Dazed and Confused
June 2, 2014
Read
So when they had come together, they asked him, “Lord, is this the time when you will restore the kingdom to Israel?” He replied, “It is not for you to know the times or periods that the Father has set by his own authority. But you will receive power when the Holy Spirit has come upon you; and you will be my witnesses in Jerusalem, in all Judea and Samaria, and to the ends of the earth.” When he had said this, as they were watching, he was lifted up, and a cloud took him out of their sight. While he was going and they were gazing up toward heaven, suddenly two men in white robes stood by them. They said, “Men of Galilee, why do you stand looking up toward heaven? This Jesus, who has been taken up from you into heaven, will come in the same way as you saw him go into heaven.”
Reflect
My parents like to invent holidays for interstitial liturgical space.
They have created their own holiday for Holy Saturday, wherein they eat Indian food, and slap their foreheads in agony, in observance of how distraught the disciples must have been on this day.

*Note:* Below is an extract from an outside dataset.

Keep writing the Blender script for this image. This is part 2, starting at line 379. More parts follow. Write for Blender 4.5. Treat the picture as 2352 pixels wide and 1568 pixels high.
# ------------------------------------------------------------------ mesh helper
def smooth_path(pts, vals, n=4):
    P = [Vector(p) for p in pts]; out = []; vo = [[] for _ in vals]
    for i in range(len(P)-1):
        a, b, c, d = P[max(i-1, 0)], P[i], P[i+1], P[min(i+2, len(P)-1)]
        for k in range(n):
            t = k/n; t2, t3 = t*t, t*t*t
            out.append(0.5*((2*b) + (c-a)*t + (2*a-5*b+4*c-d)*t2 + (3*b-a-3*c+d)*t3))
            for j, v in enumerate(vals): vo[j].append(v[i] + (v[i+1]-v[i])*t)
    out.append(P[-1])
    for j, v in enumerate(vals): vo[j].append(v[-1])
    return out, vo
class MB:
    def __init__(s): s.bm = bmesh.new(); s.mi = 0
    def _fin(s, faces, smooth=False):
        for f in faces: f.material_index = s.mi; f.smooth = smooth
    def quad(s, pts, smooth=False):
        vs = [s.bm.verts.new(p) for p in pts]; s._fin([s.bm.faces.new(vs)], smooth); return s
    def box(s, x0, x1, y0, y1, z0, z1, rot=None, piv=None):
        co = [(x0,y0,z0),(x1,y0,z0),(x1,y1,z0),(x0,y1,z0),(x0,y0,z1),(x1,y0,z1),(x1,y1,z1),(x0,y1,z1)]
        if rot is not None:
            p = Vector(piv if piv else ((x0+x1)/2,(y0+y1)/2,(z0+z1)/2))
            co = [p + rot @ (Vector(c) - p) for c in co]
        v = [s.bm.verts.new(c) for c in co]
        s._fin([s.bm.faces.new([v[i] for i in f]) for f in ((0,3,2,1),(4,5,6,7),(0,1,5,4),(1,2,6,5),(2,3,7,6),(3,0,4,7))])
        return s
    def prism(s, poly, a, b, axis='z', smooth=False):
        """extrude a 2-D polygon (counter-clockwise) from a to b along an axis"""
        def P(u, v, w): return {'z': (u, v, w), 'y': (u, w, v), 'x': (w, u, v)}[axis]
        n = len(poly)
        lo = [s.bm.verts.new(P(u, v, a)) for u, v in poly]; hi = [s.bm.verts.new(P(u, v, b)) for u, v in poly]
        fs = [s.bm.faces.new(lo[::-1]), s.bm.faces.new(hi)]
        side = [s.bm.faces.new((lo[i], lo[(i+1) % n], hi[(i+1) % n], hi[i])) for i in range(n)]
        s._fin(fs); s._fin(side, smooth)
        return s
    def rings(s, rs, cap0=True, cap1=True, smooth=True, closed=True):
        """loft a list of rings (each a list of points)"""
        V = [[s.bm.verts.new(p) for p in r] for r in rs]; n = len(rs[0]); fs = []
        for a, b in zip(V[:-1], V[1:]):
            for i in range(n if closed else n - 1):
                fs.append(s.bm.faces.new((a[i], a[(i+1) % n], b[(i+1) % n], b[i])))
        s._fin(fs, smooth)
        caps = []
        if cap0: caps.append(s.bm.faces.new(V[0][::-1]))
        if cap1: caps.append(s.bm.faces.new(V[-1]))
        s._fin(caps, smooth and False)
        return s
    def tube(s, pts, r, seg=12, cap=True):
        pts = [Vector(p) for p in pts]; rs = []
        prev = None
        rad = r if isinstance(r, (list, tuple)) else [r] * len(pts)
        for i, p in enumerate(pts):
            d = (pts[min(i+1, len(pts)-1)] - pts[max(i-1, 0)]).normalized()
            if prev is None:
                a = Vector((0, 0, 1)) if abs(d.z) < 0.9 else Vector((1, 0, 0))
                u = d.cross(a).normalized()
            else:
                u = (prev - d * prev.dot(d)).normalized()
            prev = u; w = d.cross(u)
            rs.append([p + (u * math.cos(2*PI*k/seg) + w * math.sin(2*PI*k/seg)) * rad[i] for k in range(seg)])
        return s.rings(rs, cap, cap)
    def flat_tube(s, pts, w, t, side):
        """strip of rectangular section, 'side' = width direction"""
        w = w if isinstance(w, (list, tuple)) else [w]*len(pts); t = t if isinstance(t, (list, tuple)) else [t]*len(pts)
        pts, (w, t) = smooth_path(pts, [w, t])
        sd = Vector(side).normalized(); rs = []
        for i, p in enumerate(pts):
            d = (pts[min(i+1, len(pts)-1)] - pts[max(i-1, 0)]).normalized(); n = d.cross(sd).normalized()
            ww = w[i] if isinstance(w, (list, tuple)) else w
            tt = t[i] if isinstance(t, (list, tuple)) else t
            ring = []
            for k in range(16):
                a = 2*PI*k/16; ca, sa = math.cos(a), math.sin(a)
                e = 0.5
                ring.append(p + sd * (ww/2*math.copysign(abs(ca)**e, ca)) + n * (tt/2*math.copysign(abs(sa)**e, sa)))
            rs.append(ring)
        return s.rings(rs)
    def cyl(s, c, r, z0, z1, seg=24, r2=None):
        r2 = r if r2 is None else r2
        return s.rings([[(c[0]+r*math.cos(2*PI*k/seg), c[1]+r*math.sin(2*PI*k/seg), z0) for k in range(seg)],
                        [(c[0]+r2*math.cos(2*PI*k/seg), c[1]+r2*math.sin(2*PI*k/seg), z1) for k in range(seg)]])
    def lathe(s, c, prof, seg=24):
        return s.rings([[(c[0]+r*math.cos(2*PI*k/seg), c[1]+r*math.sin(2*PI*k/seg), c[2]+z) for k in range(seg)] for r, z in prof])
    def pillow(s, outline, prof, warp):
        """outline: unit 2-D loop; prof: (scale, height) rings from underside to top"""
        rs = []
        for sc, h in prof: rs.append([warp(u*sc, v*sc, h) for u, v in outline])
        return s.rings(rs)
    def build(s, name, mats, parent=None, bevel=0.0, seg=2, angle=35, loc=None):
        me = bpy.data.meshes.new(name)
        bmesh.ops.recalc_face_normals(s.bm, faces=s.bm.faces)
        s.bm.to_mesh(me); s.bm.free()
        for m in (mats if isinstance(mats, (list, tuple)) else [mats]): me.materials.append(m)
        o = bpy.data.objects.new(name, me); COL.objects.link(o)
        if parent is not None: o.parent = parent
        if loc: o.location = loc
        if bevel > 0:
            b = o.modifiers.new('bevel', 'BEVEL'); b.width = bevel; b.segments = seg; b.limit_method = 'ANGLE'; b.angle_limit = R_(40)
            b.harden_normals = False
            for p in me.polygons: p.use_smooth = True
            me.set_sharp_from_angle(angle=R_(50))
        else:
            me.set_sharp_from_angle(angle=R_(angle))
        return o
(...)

They have not yet tackled the 10-day stretch between Ascension and Pentecost, but really, someone should. Because it presents a golden opportunity of the disciples to be dumbfounded, confused and upset.
Here, Jesus had just returned to them! He had just come back from being dead, and now, again he was leaving them. Again he was saying goodbye. Talk about an unfair emotional roller coaster. No wonder they were standing still, staring after him.
They didn’t know when Pentecost was coming. All they knew was that Jesus was leaving yet again, and he had promised to be with them….at some point, in some form, in some way. But that right now, he wasn’t here in the same way he had been.
We don’t know what the disciples did in the time between Ascension and Pentecost. That’s not something anyone thought was important enough to stick in the textual record.
But what we do know is that, ten days later, they still were together. Confounded, anxious frustrated….and sticking together. With no clear direction, no clear plan, and little signal that it was going to get better, the disciples stuck together, and waited for the dawn to break, for the Spirit to arrive, for something to change.
I picture them, huddled in that room, meeting together day after day, waiting stubbornly. When one got especially frustrated, the others would be encouraging, and it was in that time that the community of the church began to form.
Until, finally! The spirit came.
-Megan Castellan
Respond
Make a list of the people you ‘stick with’ no matter what. Family, friends, church community: people you confide in when you feel yourself adrift and confused. Put the list somewhere safe, so you can refer to it the next time you need it.
Jeff VanderWilt
Legend is the apostles were devoted to prayer for the Holy Spirit in the days after Ascension. This forms the basis in tradition for the Novena, the practice of praying nine days in a row for a shared intention. Not certain where the legend originates but I’d start my search with Eusebius who is the source of many similarly pious beliefs.